Although you may not be required to file a return and pay taxes in some jurisdictions because your income from that jurisdiction falls below the filing and payment requirement, you will be required to file income tax returns and to pay income taxes in many of these jurisdictions in which we do business or own property and may be subject to penalties for failure to comply with those requirements. In some jurisdictions, tax losses may not produce a tax benefit in the year incurred and may not be available to offset income in subsequent taxable years. Some of the jurisdictions may require us, or we may elect, to withhold a percentage of income from amounts to be distributed to a unitholder who is not a resident of the jurisdiction. Withholding, the amount of which may be greater or less than a particular unitholder’s income tax liability to the jurisdiction, generally does not relieve a nonresident unitholder from the obligation to file an income tax return. Amounts withheld will be treated as if distributed to unitholders for purposes of determining the amounts distributed by us. Please read “—Tax Consequences of Unit Ownership—Entity-Level Collections of Unitholder Taxes.” Based on current law and our estimate of our future operations, our general partner anticipates that any amounts required to be withheld will not be material. Our counsel has not rendered an opinion on the foreign, state or local tax consequences of an investment in our common units.
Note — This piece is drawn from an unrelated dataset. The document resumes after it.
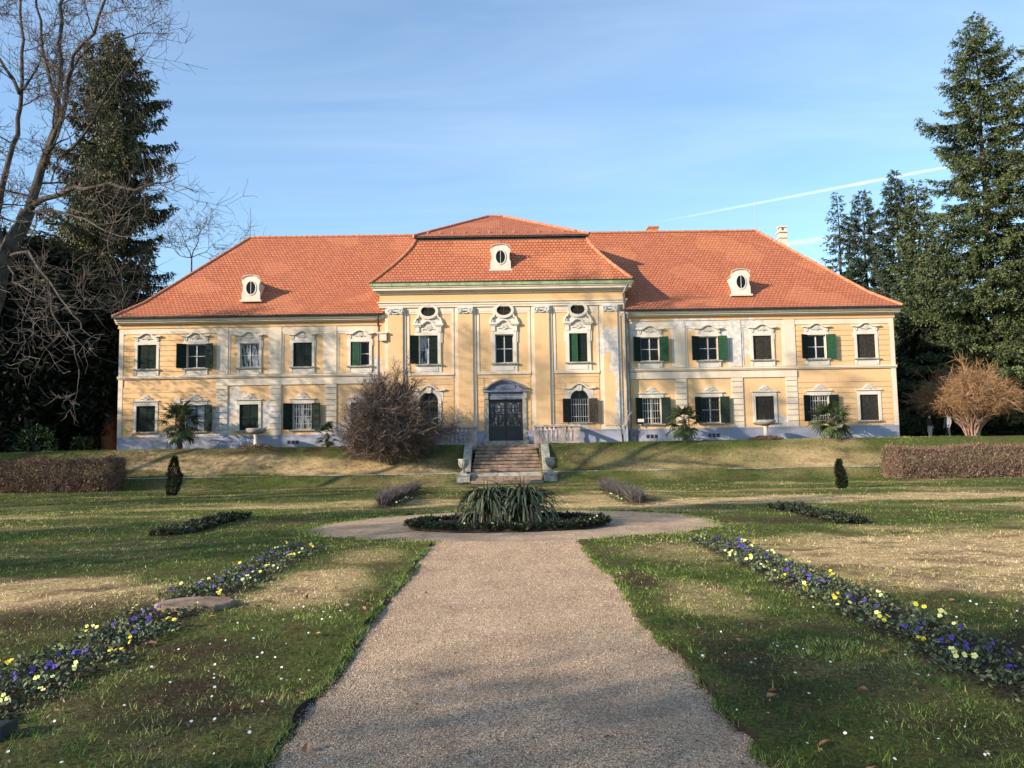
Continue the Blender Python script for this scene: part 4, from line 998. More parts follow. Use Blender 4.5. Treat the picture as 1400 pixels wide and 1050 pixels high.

It is the responsibility of each unitholder to investigate the legal and tax consequences, under the laws of pertinent jurisdictions, of its investment in us. We strongly recommend that each prospective unitholder consult, and depend upon, its own tax counsel or other advisor with regard to those matters. Further, it is the responsibility of each unitholder to file all state, local and non-U.S., as well as U.S. federal tax returns that may be required of it. Vinson & Elkins L.L.P. has not rendered an opinion on the state, local, alternative minimum tax or non-U.S. tax consequences of an investment in us.